The illustration, above, is from a Courier article by Mike Howell yesterday on the Arbutus Corridor. I posted earlier in the week about potential conflicting visions of the corridor’s use. Howell’s story reflected the same concern:

It’s fairly narrow and I can’t picture a streetcar running through the same swath of land proposed for pedestrians, joggers and cyclists. I guess that’s why I’m a reporter and Jerry Dobrovolny is the city’s general manager of engineering. I spoke to Dobrovolny Monday near the section of existing rail track at Sixth and Burrard.

“You’re actually pointing to the two sections that are the biggest challenge,” he said of the stretch. “From Sixth Avenue here and then going north from here are the narrowest sections.
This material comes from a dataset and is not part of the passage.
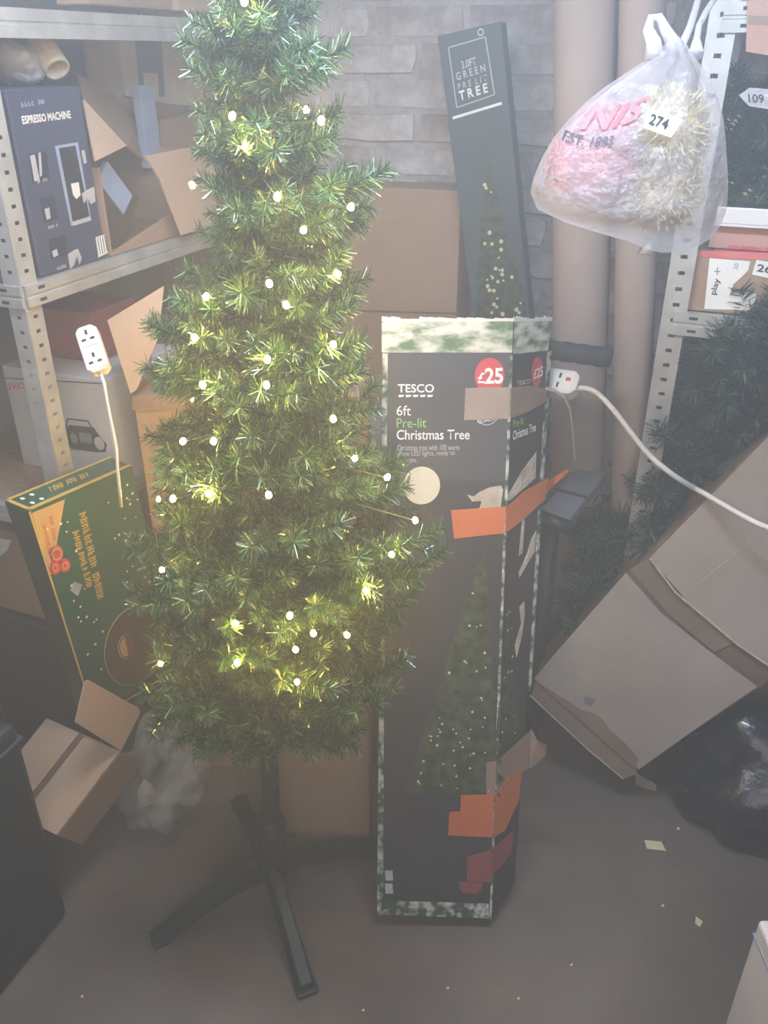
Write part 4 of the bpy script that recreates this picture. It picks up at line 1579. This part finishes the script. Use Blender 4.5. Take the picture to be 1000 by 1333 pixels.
# white box at the right edge
c = PZ(987, 1197, .30)
wb = thing('white_box', 'white box cut off by the right edge of the floor', 'box', Vector((c.x, c.y, 0)))
mb = MB()
q0 = [PZ(985, 1340), PZ(985, 1340) + RT * .35, PZ(985, 1340) + RT * .35 + FW * .2, PZ(985, 1340) + FW * .0]
lowq = [Vector((c.x, c.y, .001)), Vector((c.x, c.y, .001)) + RT * .35, Vector((c.x, c.y, .001)) + RT * .35 - FW * .28, Vector((c.x, c.y, .001)) - FW * .28]
mb.hull(lowq, [p + UP * .30 for p in lowq])
mb.build('body', M['plastic_w'], wb, bevel=.006)
mb = MB()
mb.hull([p + UP * .262 - RT * .001 - FW * -.001 for p in lowq], [p + UP * .266 - RT * .001 - FW * -.001 for p in lowq])
mb.build('lid_seam', M['steelblue'], wb)

# floor litter
def scrap(name, m, pix, label, cat, z=.002, th=.0012):
    mb = MB()
    q = [PZ(x, y, z) for x, y in pix]
    mb.hull(q, [p + UP * th for p in q])
    tag(mb.build(name, m), label, cat)


scrap('paper_scrap', M['scrap'], [(839, 1094), (861, 1096), (867, 1108), (842, 1105)], 'largest cream paper scrap on the floor at right', 'scrap')
scrap('paper_scrap', M['scrap'], [(906, 1193), (915, 1200), (911, 1207), (905, 1202)], 'small curled cream scrap on the floor near the white box', 'scrap')
scrap('paper_scrap', M['scrap'], [(881, 1078), (884, 1077), (885, 1080), (882, 1081)], 'tiny crumb on the floor beside the black sack', 'scrap')
for x, y, lab in ((744, 1256, 'tiny pale fleck on the bare floor right of the tall box'), (583, 1286, 'tiny pale fleck in front of the tall box'), (675, 1300, 'tiny pale fleck nearest the bottom edge'),
                  (107, 1297, 'tiny pale fleck beside the dark case'), (863, 1179, 'tiny brown fleck left of the small curled scrap'), (473, 1315, 'tiny pale fleck beside the front stand leg')):
    scrap('floor_fleck', M['scrap'], [(x - 2, y), (x + 1, y - 2), (x + 2, y + 1), (x - 1, y + 2)], lab, 'scrap')
t = thing('paper_cup', 'torn white paper on the floor at the tip of the tipped box', 'paper', PZ(840, 1022))
a, b, c_, d_ = PZ(828, 1022, .004), PZ(854, 1030, .004), PF(855, 1022, 1.40), PF(827, 1006, 1.42)
sheet([a, b, c_, d_], .0012).build('sheet', M['torn'], t)
sheet([a, b, PZ(850, 1018, .002)], .0012).build('fold', M['white'], t)

# ------------------------------------------------------------------ right shelving: what stands on it
SY = RY + .012
RZ = RLEV[0]
pa, pb_ = PY(888, 402, SY), PY(888, 330, SY)
x0 = PY(893, 400, SY).x
pc = thing('parcel_box', 'brown box with a torn white label and red tape on the right shelf', 'box', (x0 + .2, SY + .12, RZ))
ph = PY(900, 328, SY).z
mb = MB()
mb.aabb(x0, x0 + .42, SY, SY + .26, RZ + .001, ph)
mb.build('body', M['card'], pc, bevel=.002)
F = Face((x0, SY, ph), (x0 + .42, SY, ph), (x0, SY, RZ))
F.print('label', M['white'], pc, pix=[(924, 336), (977, 340), (974, 352), (966, 360), (955, 370), (950, 385), (962, 378), (985, 383), (980, 404), (917, 402)])
F.text('play', M['ink'], pc, (934, 384), (940, 363), (924, 383), bold=.02)
F.text('20', M['greyplastic'], pc, (960, 351), (962, 343), (955, 350))
F.line('label_mark', M['greyplastic'], pc, [(930, 353), (938, 353)], .0012, d=.0012)
F.line('label_mark', M['greyplastic'], pc, [(934, 348), (934, 358)], .0012, d=.0012)
F.print('number_sticker', M['white'], pc, pix=[(985, 338), (1030, 345), (1026, 368), (979, 357)], d=.0012)
F.text('26', M['ink'], pc, (985, 353), (1004, 356), (987, 343), d=.0024, bold=.02)
F.print('red_tape', M['redtape'], pc, pix=[(896, 326), (1040, 330), (1040, 340), (977, 338), (898, 334)])
mb = MB()
mb.aabb(x0 + .03, x0 + .42, SY + .001, SY + .08, ph + .0006, ph + .0022)
mb.build('red_tape', M['redtape'], pc)
# pink box with lettering above
z0 = ph + .004
y2 = SY + .03
x1 = PY(922, 320, y2).x
z1 = PY(930, 292, y2).z
pnk = thing('pink_box', 'pinkish cardboard tray box with red print above the parcel box', 'box', (x1 + .2, y2 + .12, z0))
mb = MB()
mb.aabb(x1, x1 + .42, y2, y2 + .24, z0, z1)
mb.build('body', M['card_p'], pnk, bevel=.002)
F = Face((x1, y2, z1), (x1 + .42, y2, z1), (x1, y2, z0))
worn_print(F, M['redink'], pnk, (948, 324), (1040, 330), (948, 318), 22, 10)
y3 = SY + .012
z2 = PY(935, 269, y3).z
xx = PY(932, 282, y3).x
tr = thing('white_tray', 'white plastic tray on the pinkish box, under the dark wreath', 'tray', (xx + .2, y3 + .13, z1))
mb = MB()
mb.aabb(xx, xx + .45, y3, y3 + .27, z1 + .001, z1 + .005)
mb.build('base', M['plastic_w'], tr)
mb = MB()
mb.aabb(xx, xx + .45, y3, y3 + .008, z1 + .005, z2)
mb.aabb(xx, xx + .45, y3 + .262, y3 + .27, z1 + .005, z2)
mb.aabb(xx, xx + .008, y3 + .008, y3 + .262, z1 + .005, z2)
mb.build('rim', M['plastic_w'], tr, bevel=.002)
wr = thing('wreath', 'dark bushy wreath with pale tag and painted glints in the white tray', 'wreath', (xx + .2, y3 + .15, z1 + .006))
wc = Vector((xx + .13, y3 + .12, z1 + .10))
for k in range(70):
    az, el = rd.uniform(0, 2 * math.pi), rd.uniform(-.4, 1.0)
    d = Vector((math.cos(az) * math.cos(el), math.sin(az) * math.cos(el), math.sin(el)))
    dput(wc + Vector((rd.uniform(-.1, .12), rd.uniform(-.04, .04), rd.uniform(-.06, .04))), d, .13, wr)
F = Face(PY(962, 112, y3), PY(1004, 116, y3), PY(962, 142, y3))
tg = F.print('tag', M['film_bag'], wr, pix=[(962, 124), (976, 114), (1000, 116), (1030, 120), (1028, 140), (1000, 142), (975, 138)], th=.0012)
F.text('109', M['ink'], tg, (975, 133), (995, 134), (974, 122), d=.003, bold=.01)
for (x, y) in ((948, 158), (954, 164), (962, 153), (952, 170), (945, 168), (957, 160), (947, 237), (953, 240), (996, 232), (970, 255), (976, 250), (985, 258)):
    p = PY(x, y, y3 + .01)
    mb = MB()
    s = rd.uniform(.003, .006)
    dirs = [Vector((rd.uniform(-1, 1), rd.uniform(-1, 1), rd.uniform(-1, 1))).normalized() for _ in range(6)]
    mb.hull([p + Vector((s, 0, 0)), p + Vector((0, -s, s * .4)), p + Vector((-s * .8, 0, s))], [p + Vector((s * .5, s, 0)), p + Vector((0, s, s)), p + Vector((-s, s, s * .6))])
    mb.build('painted_glint', M['creamt'], wr)  # cream chips stand in for glints of light on the wreath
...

They’re might be some places there where we do things off-street.”

Off-street?

“We’ll look at all of our city holdings, not just the rail right-of-way that we purchased,” he continued. “So it may be that the streetcar runs in the street on Sixth Avenue in that section. That’s the thing about streetcars – in downtown Toronto or San Francisco – is you can run in and out of traffic. If you’re able to keep it separate from traffic, obviously you can move more quickly with less interruptions. But there’s no reason you can’t operate in traffic when you need to.”

Speed has been a major argument for running Skytrain technology eventually to UBC rather than surface rail. In this case, speed appears to be negotiable vis-à-vis other wishes, like a linear park.